• _Directions for this task_: Transcribe all of the material exactly. Any picture in it should be left out.

• _Supplied information_:
>>>

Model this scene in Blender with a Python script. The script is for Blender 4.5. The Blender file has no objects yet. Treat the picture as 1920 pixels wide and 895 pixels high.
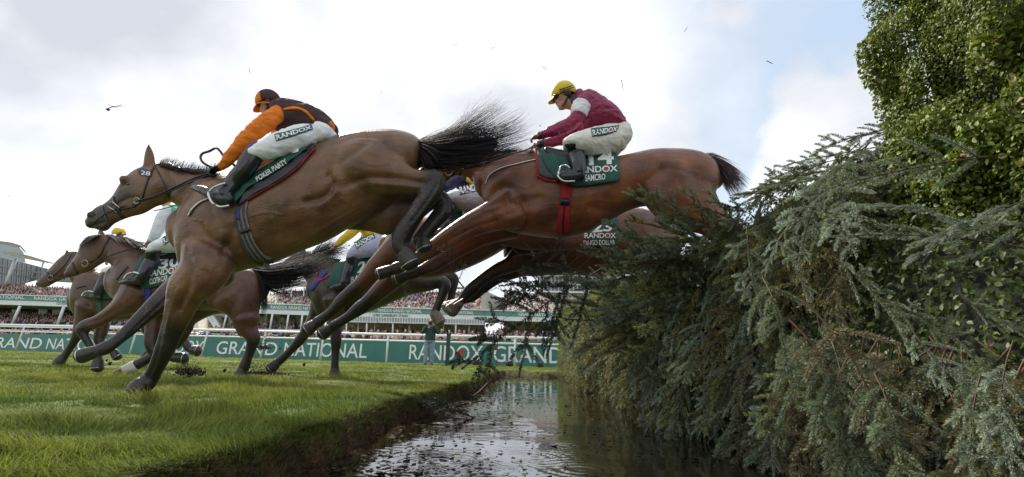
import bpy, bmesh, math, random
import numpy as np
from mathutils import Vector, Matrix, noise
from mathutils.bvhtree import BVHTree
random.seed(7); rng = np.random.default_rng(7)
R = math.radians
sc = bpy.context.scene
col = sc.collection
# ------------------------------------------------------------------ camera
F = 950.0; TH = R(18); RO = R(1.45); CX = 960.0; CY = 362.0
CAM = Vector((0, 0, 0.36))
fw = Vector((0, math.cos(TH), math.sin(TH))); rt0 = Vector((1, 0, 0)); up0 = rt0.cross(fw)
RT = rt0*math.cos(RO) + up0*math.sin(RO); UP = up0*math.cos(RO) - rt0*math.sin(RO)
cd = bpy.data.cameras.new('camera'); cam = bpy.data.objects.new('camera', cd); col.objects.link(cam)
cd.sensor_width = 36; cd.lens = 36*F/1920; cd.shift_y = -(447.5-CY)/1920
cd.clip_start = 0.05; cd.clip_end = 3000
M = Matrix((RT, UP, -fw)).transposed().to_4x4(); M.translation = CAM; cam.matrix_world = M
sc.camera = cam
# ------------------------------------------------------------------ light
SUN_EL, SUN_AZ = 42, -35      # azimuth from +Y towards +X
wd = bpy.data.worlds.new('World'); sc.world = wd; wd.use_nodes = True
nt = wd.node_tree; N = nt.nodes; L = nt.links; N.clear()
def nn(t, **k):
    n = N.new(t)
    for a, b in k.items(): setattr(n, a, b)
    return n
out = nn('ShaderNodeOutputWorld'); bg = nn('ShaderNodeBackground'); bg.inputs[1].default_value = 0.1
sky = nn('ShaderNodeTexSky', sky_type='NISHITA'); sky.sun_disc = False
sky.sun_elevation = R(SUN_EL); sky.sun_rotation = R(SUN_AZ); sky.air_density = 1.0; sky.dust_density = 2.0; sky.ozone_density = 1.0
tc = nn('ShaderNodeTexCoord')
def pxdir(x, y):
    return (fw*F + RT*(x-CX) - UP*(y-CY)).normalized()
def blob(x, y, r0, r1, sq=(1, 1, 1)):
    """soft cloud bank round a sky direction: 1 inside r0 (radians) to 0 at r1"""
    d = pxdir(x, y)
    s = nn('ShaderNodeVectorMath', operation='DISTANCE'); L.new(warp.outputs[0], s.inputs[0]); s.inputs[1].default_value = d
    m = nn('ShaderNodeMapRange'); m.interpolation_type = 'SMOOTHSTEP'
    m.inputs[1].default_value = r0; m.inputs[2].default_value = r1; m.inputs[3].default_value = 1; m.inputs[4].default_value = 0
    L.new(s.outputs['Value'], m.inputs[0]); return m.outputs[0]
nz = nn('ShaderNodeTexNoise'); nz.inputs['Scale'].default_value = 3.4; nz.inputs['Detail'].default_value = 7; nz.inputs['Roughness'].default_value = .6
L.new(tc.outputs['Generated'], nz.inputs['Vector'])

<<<

• _Response to the exercise_:
Model this scene in Blender with a Python script. The script is for Blender 4.5. The Blender file has no objects yet. Treat the picture as 1920 pixels wide and 895 pixels high.
import bpy, bmesh, math, random
import numpy as np
from mathutils import Vector, Matrix, noise
from mathutils.bvhtree import BVHTree
random.seed(7); rng = np.random.default_rng(7)
R = math.radians
sc = bpy.context.scene
col = sc.collection
# ------------------------------------------------------------------ camera
F = 950.0; TH = R(18); RO = R(1.45); CX = 960.0; CY = 362.0
CAM = Vector((0, 0, 0.36))
fw = Vector((0, math.cos(TH), math.sin(TH))); rt0 = Vector((1, 0, 0)); up0 = rt0.cross(fw)
RT = rt0*math.cos(RO) + up0*math.sin(RO); UP = up0*math.cos(RO) - rt0*math.sin(RO)
cd = bpy.data.cameras.new('camera'); cam = bpy.data.objects.new('camera', cd); col.objects.link(cam)
cd.sensor_width = 36; cd.lens = 36*F/1920; cd.shift_y = -(447.5-CY)/1920
cd.clip_start = 0.05; cd.clip_end = 3000
M = Matrix((RT, UP, -fw)).transposed().to_4x4(); M.translation = CAM; cam.matrix_world = M
sc.camera = cam
# ------------------------------------------------------------------ light
SUN_EL, SUN_AZ = 42, -35      # azimuth from +Y towards +X
wd = bpy.data.worlds.new('World'); sc.world = wd; wd.use_nodes = True
nt = wd.node_tree; N = nt.nodes; L = nt.links; N.clear()
def nn(t, **k):
    n = N.new(t)
    for a, b in k.items(): setattr(n, a, b)
    return n
out = nn('ShaderNodeOutputWorld'); bg = nn('ShaderNodeBackground'); bg.inputs[1].default_value = 0.1
sky = nn('ShaderNodeTexSky', sky_type='NISHITA'); sky.sun_disc = False
sky.sun_elevation = R(SUN_EL); sky.sun_rotation = R(SUN_AZ); sky.air_density = 1.0; sky.dust_density = 2.0; sky.ozone_density = 1.0
tc = nn('ShaderNodeTexCoord')
def pxdir(x, y):
    return (fw*F + RT*(x-CX) - UP*(y-CY)).normalized()
def blob(x, y, r0, r1, sq=(1, 1, 1)):
    """soft cloud bank round a sky direction: 1 inside r0 (radians) to 0 at r1"""
    d = pxdir(x, y)
    s = nn('ShaderNodeVectorMath', operation='DISTANCE'); L.new(warp.outputs[0], s.inputs[0]); s.inputs[1].default_value = d
    m = nn('ShaderNodeMapRange'); m.interpolation_type = 'SMOOTHSTEP'
    m.inputs[1].default_value = r0; m.inputs[2].default_value = r1; m.inputs[3].default_value = 1; m.inputs[4].default_value = 0
    L.new(s.outputs['Value'], m.inputs[0]); return m.outputs[0]
nz = nn('ShaderNodeTexNoise'); nz.inputs['Scale'].default_value = 3.4; nz.inputs['Detail'].default_value = 7; nz.inputs['Roughness'].default_value = .6
L.new(tc.outputs['Generated'], nz.inputs['Vector'])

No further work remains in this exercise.